Written exercise -
Locate each line containing the string "shell" and copy it out.
-- Supplied material start --
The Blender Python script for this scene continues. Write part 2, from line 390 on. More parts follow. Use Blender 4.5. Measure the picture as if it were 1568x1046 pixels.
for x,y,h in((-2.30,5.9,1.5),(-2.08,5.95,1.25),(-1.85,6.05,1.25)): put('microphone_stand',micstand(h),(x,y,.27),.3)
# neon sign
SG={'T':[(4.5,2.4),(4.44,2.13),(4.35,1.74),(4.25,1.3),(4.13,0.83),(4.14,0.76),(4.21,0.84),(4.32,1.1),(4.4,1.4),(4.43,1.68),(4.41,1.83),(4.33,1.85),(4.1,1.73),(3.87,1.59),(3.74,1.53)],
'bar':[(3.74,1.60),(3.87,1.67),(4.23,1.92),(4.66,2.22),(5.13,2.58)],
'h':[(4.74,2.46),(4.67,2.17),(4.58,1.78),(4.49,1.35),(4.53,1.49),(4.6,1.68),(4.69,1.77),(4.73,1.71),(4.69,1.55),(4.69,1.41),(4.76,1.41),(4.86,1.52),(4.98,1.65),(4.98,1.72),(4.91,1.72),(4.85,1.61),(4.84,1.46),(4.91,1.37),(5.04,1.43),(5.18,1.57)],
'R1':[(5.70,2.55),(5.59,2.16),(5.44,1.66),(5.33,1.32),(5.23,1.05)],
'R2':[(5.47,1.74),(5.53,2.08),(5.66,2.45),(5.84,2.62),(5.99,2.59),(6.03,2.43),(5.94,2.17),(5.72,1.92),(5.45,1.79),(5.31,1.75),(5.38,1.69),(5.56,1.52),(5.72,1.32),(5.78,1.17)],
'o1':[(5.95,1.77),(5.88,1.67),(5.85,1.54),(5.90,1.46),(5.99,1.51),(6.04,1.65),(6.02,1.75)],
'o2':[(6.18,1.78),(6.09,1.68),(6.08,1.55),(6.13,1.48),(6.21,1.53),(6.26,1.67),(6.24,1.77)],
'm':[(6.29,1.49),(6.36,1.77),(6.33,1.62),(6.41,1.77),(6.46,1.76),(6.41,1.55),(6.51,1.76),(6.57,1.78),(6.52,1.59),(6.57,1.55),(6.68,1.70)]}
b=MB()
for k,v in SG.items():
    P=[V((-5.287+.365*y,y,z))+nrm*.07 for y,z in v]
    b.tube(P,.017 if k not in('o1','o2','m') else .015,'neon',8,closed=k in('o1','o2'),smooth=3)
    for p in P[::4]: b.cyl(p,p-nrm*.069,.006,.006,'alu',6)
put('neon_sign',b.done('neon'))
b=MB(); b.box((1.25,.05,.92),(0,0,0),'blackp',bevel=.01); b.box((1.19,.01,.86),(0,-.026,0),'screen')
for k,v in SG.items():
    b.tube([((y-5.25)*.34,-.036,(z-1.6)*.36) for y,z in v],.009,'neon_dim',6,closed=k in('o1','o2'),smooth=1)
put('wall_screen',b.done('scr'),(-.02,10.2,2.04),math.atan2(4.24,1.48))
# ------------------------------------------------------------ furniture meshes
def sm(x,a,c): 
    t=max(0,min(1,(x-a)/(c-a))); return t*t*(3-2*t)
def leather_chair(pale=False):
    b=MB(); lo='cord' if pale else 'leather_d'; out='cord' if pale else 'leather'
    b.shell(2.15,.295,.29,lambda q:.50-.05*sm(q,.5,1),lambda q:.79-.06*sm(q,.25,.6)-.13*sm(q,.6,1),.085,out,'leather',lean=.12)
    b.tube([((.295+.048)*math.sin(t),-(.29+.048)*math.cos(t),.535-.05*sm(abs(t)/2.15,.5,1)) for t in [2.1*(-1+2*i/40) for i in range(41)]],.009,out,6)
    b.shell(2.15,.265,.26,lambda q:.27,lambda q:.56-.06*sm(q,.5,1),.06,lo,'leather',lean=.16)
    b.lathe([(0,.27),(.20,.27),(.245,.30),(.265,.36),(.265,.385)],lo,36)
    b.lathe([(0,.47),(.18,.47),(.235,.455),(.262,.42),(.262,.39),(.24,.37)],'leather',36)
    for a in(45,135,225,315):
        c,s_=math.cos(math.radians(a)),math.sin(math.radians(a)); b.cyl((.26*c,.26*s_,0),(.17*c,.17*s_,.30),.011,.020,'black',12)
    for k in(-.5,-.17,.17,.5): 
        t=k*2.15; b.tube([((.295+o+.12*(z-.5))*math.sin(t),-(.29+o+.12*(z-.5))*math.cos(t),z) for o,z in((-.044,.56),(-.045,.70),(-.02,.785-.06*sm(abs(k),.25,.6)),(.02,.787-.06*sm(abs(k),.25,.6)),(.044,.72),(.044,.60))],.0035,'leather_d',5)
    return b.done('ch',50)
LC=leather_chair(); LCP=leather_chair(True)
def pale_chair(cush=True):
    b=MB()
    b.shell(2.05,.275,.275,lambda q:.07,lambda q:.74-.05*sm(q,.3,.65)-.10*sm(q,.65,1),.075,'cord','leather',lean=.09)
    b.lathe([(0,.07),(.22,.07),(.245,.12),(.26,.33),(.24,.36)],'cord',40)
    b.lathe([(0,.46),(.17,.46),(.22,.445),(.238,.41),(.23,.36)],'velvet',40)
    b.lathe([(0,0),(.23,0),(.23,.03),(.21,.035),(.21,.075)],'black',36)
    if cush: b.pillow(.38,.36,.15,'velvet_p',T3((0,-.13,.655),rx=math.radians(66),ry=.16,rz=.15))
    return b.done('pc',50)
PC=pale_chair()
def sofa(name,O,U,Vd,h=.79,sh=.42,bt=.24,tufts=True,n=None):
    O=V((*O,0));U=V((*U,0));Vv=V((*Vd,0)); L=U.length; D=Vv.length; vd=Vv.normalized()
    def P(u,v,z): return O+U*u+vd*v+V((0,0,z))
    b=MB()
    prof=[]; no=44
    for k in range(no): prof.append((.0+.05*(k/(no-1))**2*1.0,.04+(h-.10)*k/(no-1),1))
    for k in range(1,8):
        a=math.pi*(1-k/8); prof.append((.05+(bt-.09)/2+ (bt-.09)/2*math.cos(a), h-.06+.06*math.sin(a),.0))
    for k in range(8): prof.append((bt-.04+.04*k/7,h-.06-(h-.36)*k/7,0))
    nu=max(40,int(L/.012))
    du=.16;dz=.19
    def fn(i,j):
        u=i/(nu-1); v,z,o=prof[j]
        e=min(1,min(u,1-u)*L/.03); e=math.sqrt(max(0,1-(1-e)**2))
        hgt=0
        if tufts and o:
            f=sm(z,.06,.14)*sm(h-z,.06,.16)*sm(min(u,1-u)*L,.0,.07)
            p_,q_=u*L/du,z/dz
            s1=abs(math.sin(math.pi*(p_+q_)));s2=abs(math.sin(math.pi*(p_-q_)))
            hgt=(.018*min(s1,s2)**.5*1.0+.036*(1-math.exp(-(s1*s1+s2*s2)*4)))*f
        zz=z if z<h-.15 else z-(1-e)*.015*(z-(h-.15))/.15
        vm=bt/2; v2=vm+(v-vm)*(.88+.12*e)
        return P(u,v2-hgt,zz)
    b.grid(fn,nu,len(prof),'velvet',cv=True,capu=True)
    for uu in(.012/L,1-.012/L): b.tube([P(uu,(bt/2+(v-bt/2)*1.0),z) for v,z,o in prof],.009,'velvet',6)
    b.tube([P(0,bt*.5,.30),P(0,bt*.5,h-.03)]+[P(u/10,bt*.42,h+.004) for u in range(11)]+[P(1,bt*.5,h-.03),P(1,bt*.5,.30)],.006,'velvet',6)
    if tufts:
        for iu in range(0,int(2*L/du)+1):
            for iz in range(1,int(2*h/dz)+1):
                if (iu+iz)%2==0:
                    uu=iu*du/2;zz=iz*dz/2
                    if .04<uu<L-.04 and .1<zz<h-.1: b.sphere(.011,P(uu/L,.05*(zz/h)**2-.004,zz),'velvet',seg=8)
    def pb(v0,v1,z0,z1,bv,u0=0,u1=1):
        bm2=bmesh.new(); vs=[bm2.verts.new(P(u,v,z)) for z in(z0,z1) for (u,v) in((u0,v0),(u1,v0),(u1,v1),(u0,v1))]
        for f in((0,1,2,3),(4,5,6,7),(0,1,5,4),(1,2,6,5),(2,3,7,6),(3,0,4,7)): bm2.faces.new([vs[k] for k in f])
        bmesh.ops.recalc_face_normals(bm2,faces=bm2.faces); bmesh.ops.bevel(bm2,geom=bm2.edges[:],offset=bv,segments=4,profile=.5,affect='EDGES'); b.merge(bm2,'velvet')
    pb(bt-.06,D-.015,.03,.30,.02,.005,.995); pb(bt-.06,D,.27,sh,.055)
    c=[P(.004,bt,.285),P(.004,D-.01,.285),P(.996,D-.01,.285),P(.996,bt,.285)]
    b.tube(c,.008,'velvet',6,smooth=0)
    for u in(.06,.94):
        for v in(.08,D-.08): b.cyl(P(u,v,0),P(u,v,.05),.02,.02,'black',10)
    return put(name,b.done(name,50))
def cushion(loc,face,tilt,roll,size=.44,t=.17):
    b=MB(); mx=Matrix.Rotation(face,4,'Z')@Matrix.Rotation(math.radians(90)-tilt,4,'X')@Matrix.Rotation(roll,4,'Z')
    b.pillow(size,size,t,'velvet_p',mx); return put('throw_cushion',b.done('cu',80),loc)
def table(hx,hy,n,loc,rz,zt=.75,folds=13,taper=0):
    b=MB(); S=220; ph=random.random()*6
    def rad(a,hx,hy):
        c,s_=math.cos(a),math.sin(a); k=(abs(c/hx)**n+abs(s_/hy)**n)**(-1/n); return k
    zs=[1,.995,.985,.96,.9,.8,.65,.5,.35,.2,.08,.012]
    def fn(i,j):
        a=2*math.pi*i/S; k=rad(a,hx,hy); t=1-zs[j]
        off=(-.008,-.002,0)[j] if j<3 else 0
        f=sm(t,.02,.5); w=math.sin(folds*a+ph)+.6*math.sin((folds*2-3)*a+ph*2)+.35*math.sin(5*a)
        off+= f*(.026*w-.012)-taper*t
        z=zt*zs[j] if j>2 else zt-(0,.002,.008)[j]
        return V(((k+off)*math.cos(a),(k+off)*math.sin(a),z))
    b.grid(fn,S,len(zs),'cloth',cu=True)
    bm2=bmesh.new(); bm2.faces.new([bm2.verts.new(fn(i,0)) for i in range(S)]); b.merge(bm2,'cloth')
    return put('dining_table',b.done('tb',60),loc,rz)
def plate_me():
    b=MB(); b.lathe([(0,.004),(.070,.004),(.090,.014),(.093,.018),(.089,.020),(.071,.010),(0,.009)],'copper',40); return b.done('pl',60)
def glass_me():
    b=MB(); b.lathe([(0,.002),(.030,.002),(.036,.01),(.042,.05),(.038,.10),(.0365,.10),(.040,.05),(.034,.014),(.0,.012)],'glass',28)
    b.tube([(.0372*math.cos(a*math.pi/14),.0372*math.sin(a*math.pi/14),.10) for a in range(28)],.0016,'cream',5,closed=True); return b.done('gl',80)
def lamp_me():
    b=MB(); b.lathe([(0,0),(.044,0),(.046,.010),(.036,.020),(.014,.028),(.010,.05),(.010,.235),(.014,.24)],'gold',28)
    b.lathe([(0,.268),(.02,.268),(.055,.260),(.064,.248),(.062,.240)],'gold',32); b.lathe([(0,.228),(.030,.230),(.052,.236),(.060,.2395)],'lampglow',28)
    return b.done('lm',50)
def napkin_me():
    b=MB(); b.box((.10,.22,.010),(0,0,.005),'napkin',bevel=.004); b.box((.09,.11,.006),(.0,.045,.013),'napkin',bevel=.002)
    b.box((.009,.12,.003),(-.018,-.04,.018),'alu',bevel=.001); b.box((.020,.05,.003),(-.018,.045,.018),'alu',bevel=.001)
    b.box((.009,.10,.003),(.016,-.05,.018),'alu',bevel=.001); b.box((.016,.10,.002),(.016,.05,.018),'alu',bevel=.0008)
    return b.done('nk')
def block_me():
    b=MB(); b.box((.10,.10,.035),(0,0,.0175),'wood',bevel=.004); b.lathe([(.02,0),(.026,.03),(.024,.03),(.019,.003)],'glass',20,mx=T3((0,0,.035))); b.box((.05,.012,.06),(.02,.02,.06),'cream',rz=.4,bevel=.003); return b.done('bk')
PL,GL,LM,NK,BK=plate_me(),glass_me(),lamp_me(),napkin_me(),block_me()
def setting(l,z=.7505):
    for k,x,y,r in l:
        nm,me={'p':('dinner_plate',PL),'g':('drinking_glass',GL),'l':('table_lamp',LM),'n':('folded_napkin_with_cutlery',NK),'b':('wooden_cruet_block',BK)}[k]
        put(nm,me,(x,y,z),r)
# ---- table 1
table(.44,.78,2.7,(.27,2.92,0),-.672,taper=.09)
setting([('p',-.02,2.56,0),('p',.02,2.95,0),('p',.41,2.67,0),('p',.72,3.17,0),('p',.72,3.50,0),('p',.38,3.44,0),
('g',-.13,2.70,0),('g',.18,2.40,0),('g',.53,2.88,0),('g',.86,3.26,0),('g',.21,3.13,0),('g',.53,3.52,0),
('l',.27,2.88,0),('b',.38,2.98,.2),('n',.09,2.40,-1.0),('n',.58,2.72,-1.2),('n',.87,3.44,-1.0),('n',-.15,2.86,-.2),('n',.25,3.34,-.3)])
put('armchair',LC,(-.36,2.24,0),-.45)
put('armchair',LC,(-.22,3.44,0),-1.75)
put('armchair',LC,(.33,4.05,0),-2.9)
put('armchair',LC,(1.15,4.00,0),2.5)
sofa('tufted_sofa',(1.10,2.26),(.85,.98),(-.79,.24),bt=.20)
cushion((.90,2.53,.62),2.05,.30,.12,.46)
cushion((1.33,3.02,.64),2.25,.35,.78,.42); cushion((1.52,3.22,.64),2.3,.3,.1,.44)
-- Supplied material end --
Response to this exercise -
    b.shell(2.15,.295,.29,lambda q:.50-.05*sm(q,.5,1),lambda q:.79-.06*sm(q,.25,.6)-.13*sm(q,.6,1),.085,out,'leather',lean=.12)
    b.shell(2.15,.265,.26,lambda q:.27,lambda q:.56-.06*sm(q,.5,1),.06,lo,'leather',lean=.16)
    b.shell(2.05,.275,.275,lambda q:.07,lambda q:.74-.05*sm(q,.3,.65)-.10*sm(q,.65,1),.075,'cord','leather',lean=.09)